そして、それらとは一線を画し、流れるような所作で、暑さをものともせず、厳かに執り行われる「神事」。
「かな」の詠嘆により、祝詞の響む神聖な時空の広がりと、多数の参列者たちの浄化されゆく心が、日傘の作り出している陰と相まって、涼やかに感じられる。
(鑑賞:黒子)
(出典:句集『伊月集 梟』)
さくらんぼ売る籠魚腐る籠 夏井いつき
- 季語
- さくらんぼ
- 季節
- 仲夏
- 分類
- 植物
- 鑑賞
- 同じ籠であるのに、一方では華やか、もう一方では朽ちていくものがあるのです。
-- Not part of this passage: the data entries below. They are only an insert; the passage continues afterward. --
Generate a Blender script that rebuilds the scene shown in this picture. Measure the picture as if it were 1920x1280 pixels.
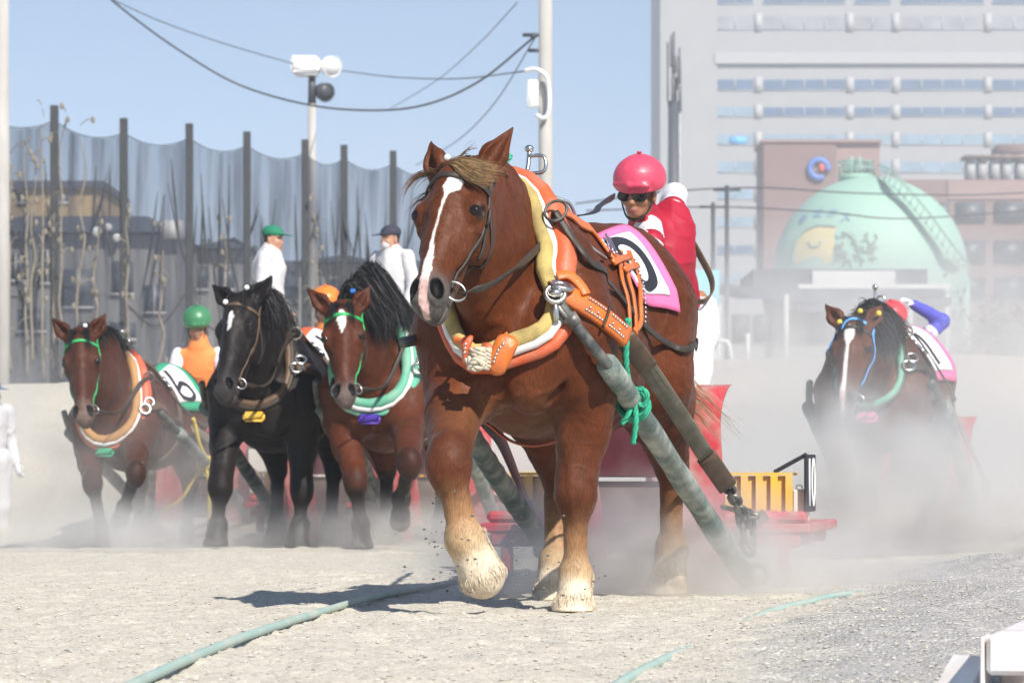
import bpy, math, random
import numpy as np
from mathutils import Vector, Matrix, Euler
R = math.radians
random.seed(7); rng = np.random.default_rng(7)
for o in list(bpy.data.objects): bpy.data.objects.remove(o)
SC = bpy.context.scene
COL = SC.collection

# ------------------------------------------------------------------ camera
FPX, HZ, CAMZ = 6300.0, 881.0, 0.575          # focal length and horizon in photo pixels, eye height
cam = bpy.data.cameras.new('camera'); camo = bpy.data.objects.new('camera', cam); COL.objects.link(camo)
camo.location = (0, 0, CAMZ); camo.rotation_euler = (R(90), 0, 0)
cam.sensor_width = 36; cam.lens = FPX / 1920 * 36
cam.shift_y = (HZ - 640) / 1920
cam.clip_start = 0.5; cam.clip_end = 3000
cam.dof.use_dof = True; cam.dof.focus_distance = 13.6; cam.dof.aperture_fstop = 7.5
SC.camera = camo
def W(px, py, Y):                               # a photo pixel at distance Y
    return Vector(((px - 960) * Y / FPX, Y, CAMZ - (py - HZ) * Y / FPX))

# ------------------------------------------------------------------ sky, sun, exposure
SUNV = Vector((0.55, -1.0, 1.0)).normalized()   # towards the sun
world = bpy.data.worlds.new('World'); SC.world = world; world.use_nodes = True
nt = world.node_tree; bg = nt.nodes['Background']
sky = nt.nodes.new('ShaderNodeTexSky'); sky.sky_type = 'NISHITA'; sky.sun_disc = False
sky.sun_elevation = math.asin(SUNV.z); sky.sun_rotation = math.atan2(SUNV.x, SUNV.y)
sky.air_density = 1.0; sky.dust_density = 0.0; sky.ozone_density = 1.0
tcw = nt.nodes.new('ShaderNodeTexCoord'); vadd = nt.nodes.new('ShaderNodeVectorMath'); vadd.inputs[1].default_value = (0, 0, .13)
nt.links.new(tcw.outputs['Generated'], vadd.inputs[0]); nt.links.new(vadd.outputs[0], sky.inputs[0])   # the clear upper sky reaches low
nt.links.new(sky.outputs[0], bg.inputs[0]); bg.inputs[1].default_value = 0.096
sl = bpy.data.lights.new('sun', 'SUN'); sl.energy = 4.9; sl.angle = R(0.5); sl.color = (1, 0.95, 0.87)
so = bpy.data.objects.new('sun', sl); COL.objects.link(so); so.location = (10, -20, 30)
so.rotation_euler = (-SUNV).to_track_quat('-Z', 'Y').to_euler()
SC.view_settings.view_transform = 'Standard'; SC.view_settings.look = 'None'
SC.view_settings.exposure = 0.57; SC.view_settings.gamma = 1
SC.cycles.use_denoising = True
SC.cycles.max_bounces = 8; SC.cycles.volume_bounces = 4; SC.cycles.transparent_max_bounces = 24

# ------------------------------------------------------------------ objects
def tag(o, label=None, cat=None, group=None, kind=None):
    if label: o['label'] = label
    if cat: o['category'] = cat
    if group: o['group'] = group
    if kind: o['kind'] = kind
    return o
def thing(name, label, cat, loc=(0, 0, 0), rz=0, group=None):
    o = bpy.data.objects.new(name, None); COL.objects.link(o)
    o.empty_display_size = 0.1
    o.location = loc; o.rotation_euler = (0, 0, rz)
    return tag(o, label, cat, group)
def mesh_obj(name, V, F, mat, parent=None, smooth=True, col=None, label=None):
    me = bpy.data.meshes.new(name)
    V = np.asarray(V, dtype=np.float32).reshape(-1, 3)
    if isinstance(F, np.ndarray):
        me.vertices.add(len(V)); me.vertices.foreach_set('co', V.ravel())
        n, k = F.shape
        me.loops.add(n * k); me.loops.foreach_set('vertex_index', F.ravel().astype(np.int32))
        me.polygons.add(n); me.polygons.foreach_set('loop_start', np.arange(0, n * k, k, dtype=np.int32))
        me.update(calc_edges=True)
    else:
        me.from_pydata(V.tolist(), [], F)
    me.polygons.foreach_set('use_smooth', np.full(len(me.polygons), smooth))
    if col is not None:
        a = me.color_attributes.new('Col', 'FLOAT_COLOR', 'POINT')
        c = np.ones((len(V), 4), dtype=np.float32); c[:, :3] = col
        a.data.foreach_set('color', c.ravel())
    me.materials.append(mat); me.update()
    o = bpy.data.objects.new(name, me); COL.objects.link(o)
    if parent is not None: o.parent = parent
    if label: o['label'] = label
    return o
def copy_tree(o, parent=None):
    c = o.copy(); COL.objects.link(c)
    if parent is not None: c.parent = parent
    for ch in o.children: copy_tree(ch, c)
    return c

def arr(p): return np.asarray(p, dtype=float)
def unit(v):
    v = arr(v); return v / (np.linalg.norm(v, axis=-1, keepdims=True) + 1e-12)
def catmull(pts, n=6, closed=False):
    P = arr(pts)
    if len(P) < 3 and not closed:
        t = np.linspace(0, 1, n + 1)[:, None]; return P[0] * (1 - t) + P[-1] * t
    if closed: Q = np.vstack([P[-1], P, P[0], P[1]])
    else: Q = np.vstack([2 * P[0] - P[1], P, 2 * P[-1] - P[-2]])
    out = []
    for i in range(1, len(Q) - 2):
        p0, p1, p2, p3 = Q[i - 1:i + 3]
        for t in np.linspace(0, 1, n, endpoint=False):
            out.append(.5 * (2 * p1 + (p2 - p0) * t + (2 * p0 - 5 * p1 + 4 * p2 - p3) * t * t + (3 * p1 - p0 - 3 * p2 + p3) * t ** 3))
    if not closed: out.append(Q[-2])
    return np.array(out)
def circle(seg=8): return [(math.cos(2 * math.pi * i / seg), math.sin(2 * math.pi * i / seg)) for i in range(seg)]
def band(w, t):                                  # rounded flat section, width along B, thickness along N
    a, b = w / 2, t / 2; c = min(a, b) * .6
    return [(b, -a + c), (b, a - c), (b - c, a), (-b, a), (-b, -a), (b - c, -a)]

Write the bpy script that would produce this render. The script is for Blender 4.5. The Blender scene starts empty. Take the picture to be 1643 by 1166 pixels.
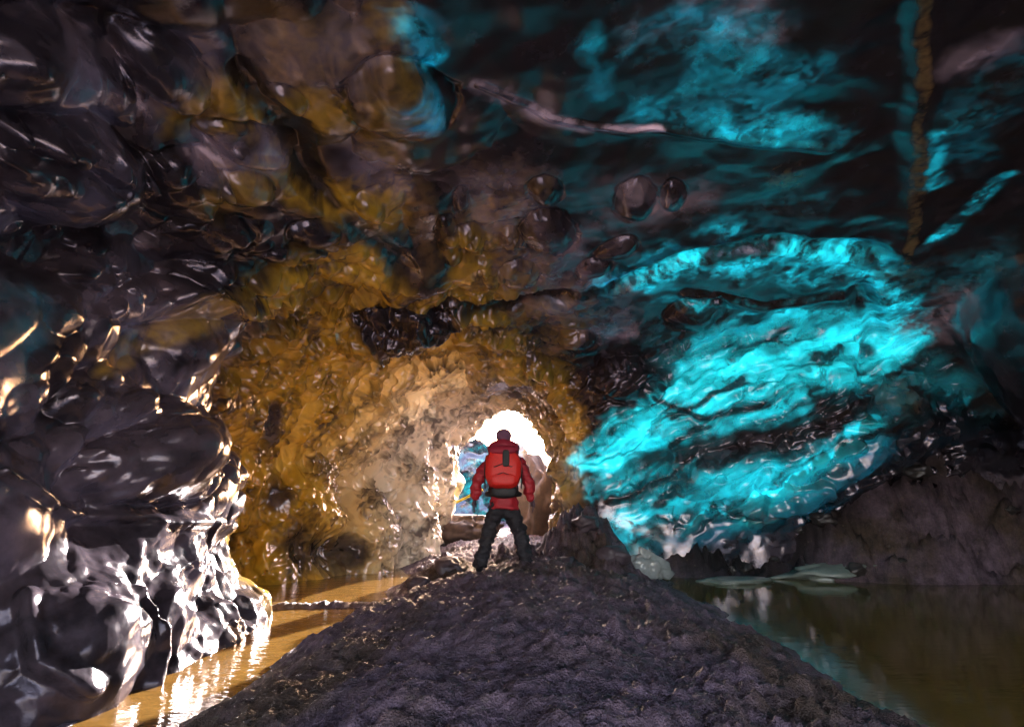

まるで人間社会そのものです。
さくらんぼは一見華やかそうに見えていても、自身もまた朽ちやすいものであり、いずれ朽ちていく運命である。腐る魚も籠に乗る前は生き生きと泳いでいた。実は両方とも同じものではないかと問いかけているようにも思えます。
腐りやすく見た目の華やかなさくらんぼを季語に据えたところに彼女の伝えたい真意が見えてくる句だと感じます。
(鑑賞:よしざね弓)
(出典:句集『伊月集 龍』)
涼しさを語りてをればねてしまふ 夏井いつき
- 季語
- 涼し
- 季節
- 三夏
- 分類
- 時候
- 鑑賞
- 誰にでもわかるやさしい言葉だけでできていて、泣けてくるような懐かしさがある。
帰省した実家の座敷かもしれない。仲良しの友だちとの温泉旅行かもしれない。夕食を食べてお風呂に入って、畳に寝転んで、今日も暑くて疲れたね、でも夜風が涼しくなったから秋も近いかな、なんて言ってるうちに、寝てしまった。まだいっぱい話したいことがあったのに。
疲れているのになかなか寝付けない夜は、こんなゆったりとした時間を思い出しながら眠りにつきたい。